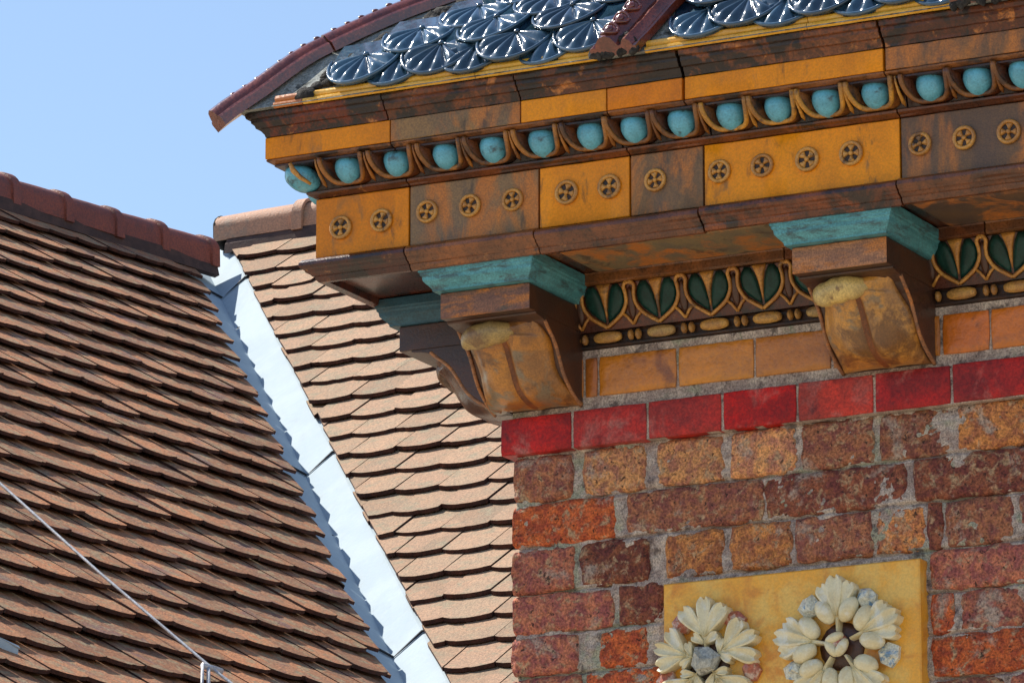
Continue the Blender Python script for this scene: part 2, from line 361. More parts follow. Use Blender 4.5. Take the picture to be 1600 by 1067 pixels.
# valley gutter of lapped sheets
vg = thing('valley_gutter', 'white painted sheet metal valley between the two tiled roofs', 'gutter')
seams = [2.42, 1.956, .059, -1.516, -3.3]
for i in range(4):
    v1, v0 = seams[i], seams[i+1] - .004
    lift = .004 + .004*(3-i)*.5
    m = MB(); n = 14; rowsA = []
    for k in range(n+1):
        v = v1 + (v0-v1)*k/n
        c = PB(kB*v, v, lift) + Vector((.021, 0, -.042))
        vA = v*VD.dot(uA)/VD.dot(uB)
        j1 = .010*nzf((v*9, i, 0)) if i == 0 and k < 3 else 0
        l = PA(kA*vA - .155, vA+.109, lift-.012); l2 = PA(kA*vA - .082, vA+.057, lift-.022)
        r2 = PB(kB*v + .092, v+.060, lift+.002); r = PB(kB*v+.21 + j1, v+.136, lift+.006)
        rowsA.append([l, l2, c, r2, r])
    m.loft(rowsA, closed=False, caps=False)
    m.loft([[q - Vector((0, 0, .0015)) for q in rr] for rr in rowsA], closed=False, caps=False)
    sh = m.build('metal_sheet', 'sheet', vg)
    if i > 0:
        v = v1 + .004; vA = v*VD.dot(uA)/VD.dot(uB); m = MB()
        m.tube([PA(kA*vA - .150, vA+.105, lift-.004), PA(kA*vA - .082, vA+.057, lift-.016), PA(kA*vA-.0, vA, lift+.003) + Vector((.021, 0, -.042))], .0042, 6)
        m.tube([PA(kA*vA-.0, vA, lift+.003) + Vector((.021, 0, -.042)), PB(kB*v + .092, v+.060, lift+.007), PB(kB*v + .20, v+.130, lift+.011)], .0042, 6)
        m.build('lap_seam', 'seam', vg)
for v, dh, r in ((1.60, .012, .009), (-.52, -.035, .014), (-.50, -.012, .006)):
    m = MB(); p = PB(kB*v+dh, v, .0) + Vector((.02, 0, -.03)); m.ell(p, (hB*r, uB*r*.8, nB*r*.5), 8, 6, .3); m.build('debris', 'seam', vg)
# lightning conductor on the left roof
lc = thing('lightning_conductor', 'thin galvanised wire with a clamp running down the left tiled roof', 'wire')
m = MB(); m.tube([PA(-2.33, 1.9, .10), PA(-2.36, .6, .07), PA(-2.39, -.95, .072), PA(-2.404, -1.093, .07), PA(-2.46, -1.62, .066), PA(-2.511, -2.185, .07), PA(-2.506, -2.30, .07), PA(-2.50, -2.6, .068)], .0042, 8)
m.build('wire', 'wire', lc, smooth=True)
m = MB(); m.tube([PA(-2.545, -2.175, .07), PA(-2.48, -2.188, .07)], .009, 8);
m.build('clamp', 'wire', lc, smooth=True)
m = MB(); m.tube([PA(-2.53, -2.185, .07), PA(-2.60, -2.30, .02)], .0055, 6); m.tube([PA(-2.545, -2.175, .072), PA(-2.62, -2.29, .02)], .0045, 6)
m.build('holder', 'wire', lc, smooth=True)

# pale flashing lip at the left edge of the frame
fl = MB()
pts = [(-3.50, -2.185), (-3.44, -2.215), (-3.385, -2.250), (-3.335, -2.290)]
fl.loft([[PA(h, v+.024 - .008*i, .05), PA(h, v-.0+.003*i, .052), PA(h, v-.005, .030), PA(h, v+.02, .028)] for i, (h, v) in enumerate(pts)])
fo = fl.build('flashing_lip', 'sheet'); fo['label'] = 'small curved pale metal flashing lip on tiles at lower left edge'; fo['category'] = 'flashing'

# ------------------------------------------------------------------ corner building: brick wall
wall = thing('brick_wall', 'weathered brick wall with red glazed course and orange tile course', 'wall')
m = MB(); m.box(.014, 2.3, .022, 2.2, 0, Z0+.62); m.build('wall_core', 'mortar', wall)
# lumpy mortar face
m = MB(); nx, nz_ = 400, 372; x0, x1, z0_, z1 = .004, 1.34, Z0-.74, Z0+.004
JL = [3.9205, 3.8455, 3.7665, 3.6965, 3.6275, 3.556, 3.484]
vs = []
for k in range(nz_+1):
    for i in range(nx+1):
        x = x0+(x1-x0)*i/nx; z = z0_+(z1-z0_)*k/nz_
        y = .0045 + .0085*nzf((x, 0, z), 17) + .0034*nzf((x, 5, z), 70) + .0018*nzf((x, 9, z), 190)
        for zj in JL:
            dzj = abs(z - zj - .008*x - .0025*nzf((x, zj, 0), 9))
            if dzj < .004: y += .007*(1-dzj/.004)*(nzf((x, zj*7, 2), 6) > -.25)
        vs.append((x, y, z))
m.add(vs, [(k*(nx+1)+i, k*(nx+1)+i+1, (k+1)*(nx+1)+i+1, (k+1)*(nx+1)+i) for k in range(nz_) for i in range(nx)])
m.build('mortar', 'mortar', wall, smooth=True)
def brick(name, xa, xb, za, zb, col, ero=1.0, mat='brick', yf=0.0, back=.05, side=False):
    m = MB(); ni = max(6, int((xb-xa)/.0065)); nk = max(6, int((zb-za)/.0065)); cx, cz = (xa+xb)/2, (za+zb)/2; hw, hz = (xb-xa)/2, (zb-za)/2
    rings = []; vs = []
    seed = random.uniform(0, 50)
    for k in range(nk+1):
        for i in range(ni+1):
            u = -1+2*i/ni; v = -1+2*k/nk
            e = max(abs(u), abs(v)); c2 = (u*u*v*v)
            # pull corners in, wander outline
            s = 1 - .09*ero*c2*(c2 > .0)*(.05/ max(hw, .05))
            x = cx + hw*u*(1-.07*ero*c2*.045/hw); z = cz + hz*v*(1-.06*ero*c2)
            if e > .72:
                x += ero*.0034*nzf((x, seed, z), 45)*(abs(u) > .72); z += ero*.0036*nzf((x, seed+9, z), 40)*(abs(v) > .72)
            y = yf + ero*(.0035*nzf((x, seed, z), 42) + .0022*nzf((x, seed+3, z), 120) + .0012*nzf((x, seed+5, z), 260))
            dx = (1-abs(u))*hw; dz = (1-abs(v))*hz; dd = min(dx, dz)
            if side and u < 0: dd = dz
            if dd < .008: y += ero*.0055*(1-dd/.008)**2
            vs.append((x, y, z))
    n1 = ni+1
    fs = [(k*n1+i, k*n1+i+1, (k+1)*n1+i+1, (k+1)*n1+i) for k in range(nk) for i in range(ni)]
    bd = [i for i in range(n1)] + [k*n1+ni for k in range(1, nk+1)] + [nk*n1+i for i in range(ni-1, -1, -1)] + [k*n1 for k in range(nk-1, 0, -1)]
    o = len(vs)
    for q in bd:
        x, y, z = vs[q]; vs.append((x + (.0025*nzf((z, 3, 0), 60) if side and x < cx else 0), yf+back, z))
    nb = len(bd)
    for q in range(nb): fs.append((bd[q], o+q, o+(q+1) % nb, bd[(q+1) % nb]))
    m.add(vs, fs); return m.build(name, mat, wall, smooth=True, col=col, angle=55)
OC, RD, BR, PK, DK, GY, YL = (1.40, 1.40, 1.0), (1.25, .72, .50), (.82, .80, .90), (1.0, .86, 1.08), (.58, .48, .58), (.9, 1.05, 1.1), (1.55, 1.80, 1.6)
rows = [
 (3.996, 3.926, [(0,.105,BR),(.133,.241,YL),(.266,.382,YL),(.401,.513,YL),(.530,.650,BR),(.668,.788,BR),(.804,.914,OC),(.932,1.045,BR),(1.06,1.18,OC)]),
 (3.915, 3.851, [(-.002,.184,RD),(.212,.452,BR),(.463,.706,DK),(.727,.985,DK),(1.0,1.24,BR)]),
 (3.840, 3.772, [(-.004,.107,PK),(.125,.243,DK),(.283,.379,OC),(.400,.502,OC),(.517,.645,BR),(.658,.738,OC),(.749,.768,DK),(.780,.892,BR),(.908,1.02,BR),(1.03,1.16,BR)]),
 (3.761, 3.702, [(-.003,.178,PK),(.196,.272,DK),(.752,.985,PK),(1.0,1.24,PK)]),
 (3.691, 3.633, [(-.004,.114,PK),(.160,.243,RD),(.755,.785,RD),(.803,.905,PK),(.92,1.04,PK)]),
 (3.622, 3.562, [(-.003,.120,PK),(.135,.262,RD),(.752,.985,RD),(1.0,1.24,RD)]),
 (3.550, 3.490, [(-.003,.18,BR),(.195,.27,DK),(.76,.87,BR),(.885,1.10,PK)]),
 (3.470, 3.412, [(-.003,.11,RD),(.13,.26,DK),(.275,.50,BR),(.515,.74,RD),(.752,.985,RD),(1.0,1.24,RD)]),
 (3.400, 3.344, [(-.003,.18,BR),(.195,.29,DK),(.305,.40,OC),(.415,.64,BR),(.655,.745,RD),(.76,.87,BR),(.885,1.10,PK)]),
 (3.334, 3.274, [(-.003,.12,RD),(.14,.38,DK),(.40,.64,BR),(.655,.895,RD),(.91,1.15,RD)])]
for zt, zb, bs in rows:
    for xa, xb, c in bs:
        f = random.uniform(.85, 1.15); rise = .008*max(0, (xa+xb)/2)
        brick('brick', xa-.005*(xa > .01), xb+.005, zb+rise-.0045, zt+rise+.0035, tuple(q*f for q in c), 1.0 if xb-xa > .04 else .7, side=xa < .01, yf=random.uniform(-.002, .0015))
# red glazed course
RC = [(1, 1, 1), (.95, 1.9, 1.9), (1.05, 2.2, 2.0), (1.15, .9, .8), (1.15, 3.0, 2.2), (.9, 1.2, 1.3), (.9, 1.4, 1.5), (1, 1.2, 1.2), (1, 1, 1)]
xs = [-.016, .1165, .2555, .392, .527, .664, .7995, .935, 1.07, 1.205]
for i in range(9):
    brick('glazed_brick', xs[i]+(.0022 if i else 0), xs[i+1]-.0022, Z0+.003+.0035*xs[i], Z0+.0655+.005*xs[i], RC[i], .28, 'red', -.016, .06, side=(i == 0))
for i in range(4):   # the same course returns along the side
    y0 = .05+.135*i; m = MB(); m.box(-.016, .02, y0, y0+.131, Z0+.003, Z0+.0655); m.build('glazed_brick', 'red', wall, col=RC[0])
# grey bedding between the glazed courses
m = MB(); m.box(.001, 1.34, -.006, .05, Z0+.0655, Z0+.1685); m.build('bedding', 'mortar', wall)
m = MB(); m.box(-.012, 1.34, -.0125, .05, Z0+.0045, Z0+.0645); m.build('bedding', 'mortar', wall)
# orange tiles
for i, (xa, xb, c) in enumerate([(-.008,.134,(1,1,1)),(.1385,.1600,(.8,.72,.7)),(.1640,.3060,(1.05,1.08,1)),(.3105,.4465,(1.12,1.22,1.1)),(.4505,.5850,(.9,.95,1.4)),(.5890,.7250,(.9,.9,1)),(.729,.778,(.9,.9,1)),
                                 (.7830,.8640,(1.15,.88,.7)),(.8685,1.006,(1.15,.95,.7)),(1.0105,1.146,(1.1,1,1)),(1.15,1.29,(1,1,1))]):
    brick('orange_tile', xa, xb, Z0+.0885, Z0+.1545, c, .30, 'tileo', -.010, .04)

# ------------------------------------------------------------------ cornice
cor = thing('cornice', 'ornate orange and brown glazed cornice with turquoise eggs and rosettes', 'cornice')
YE = 1.3
def mould(name, prof, X0, X1, mat, parent=cor, corner=False, jit=.0007, step=.022, col=None, gap=.0012, smooth=True, angle=32, zoff=0):
    prof = [(p, z+Z0+zoff) for p, z in prof]; R = []
    if corner:
        n = 12
        for k in range(n): y = YE + (-.1-YE)*k/n; R.append([(-p, y, z) for p, z in prof])
        R.append([(-p, -p, z) for p, z in prof]); xs_ = X1 - .05
    else: xs_ = X0 + gap
    xe = X1 - gap; n = max(2, int((xe-xs_)/step)); s = random.uniform(0, 90)
    for k in range(n+1):
        x = xs_+(xe-xs_)*k/n
        R.append([(x, -p + jit*nzf((x, s+i*.35, 0), 22), z + jit*nzf((x, s+i*.35, 7), 22)) for i, (p, z) in enumerate(prof)])
    m = MB(); m.loft(R); return m.build(name, mat, parent, smooth=smooth, col=col, angle=angle)

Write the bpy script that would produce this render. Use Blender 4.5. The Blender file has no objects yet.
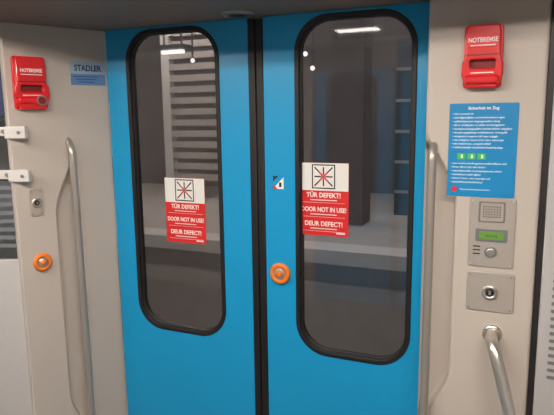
════════
== EXERCISE DESCRIPTION ==
Find the lines above holding the word "this" and show them.

== SOLVED EXERCISE ==
Continue the Blender Python script for this scene: part 2, from line 361. More parts follow. Use Blender 4.5. Take the picture to be 1600 by 1067 pixels.
Write the bpy script that would produce this render. Use Blender 4.5. The Blender file has no objects yet.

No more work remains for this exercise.